In my first book, “It Just Wasn’t Perfect For Me, My 50 Years in Television and Radio Broadcasting.” https://www.amazon.com/dp/B01N5OEXLT , published in January of 2017, I wrote a chapter on how Broadcasting Management doesn’t recognize or get talent, the on air performers. And I especially focused on Stephan Colbert. Here’s exactly what I wrote:
“On April 3, 2014, David Letterman announced to the world that he would retire in 2015. And in less than a week, the CEO and president of CBS, Leslie Moonves, announced he would be replaced by Stephen Colbert.
Colbert had been the host of the Colbert Report on Comedy Central. I was dumbfounded at this decision—why? Because Colbert at the time was not a real person; he was a character or a parody of a conservative reporter—an act.

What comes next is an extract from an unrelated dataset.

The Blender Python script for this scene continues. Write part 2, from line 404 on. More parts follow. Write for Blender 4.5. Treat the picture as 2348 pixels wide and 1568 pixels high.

Moonves said Colbert would not use his character but would become real and host the show as a real human being. If that’s the case, how can Moonves (management, who, by the way, as I write this, makes upward of $60 million a year) justify hiring someone whom he’s never seen perform in the genre he was hired for? Unbelievable! As Megan McDowell asked one morning on the Don Imus Show, “What if he’s a jerk?”
I mentioned on our morning show in Phoenix that I didn’t think Colbert even had a personality. And guess what? He played that clip on his show! It got a big laugh.”
Moonves made a disastrous decision costing CBS and shareholders a loss of 40 million dollars a year, adding up to 400 million dollars!
When he started I thought he was pretty good, but he had no audience. There were reports he suffered from depression at the low ratings and decided to find a niche. He found it by becoming a hard, radical left wing political performer. And that did not work. Period.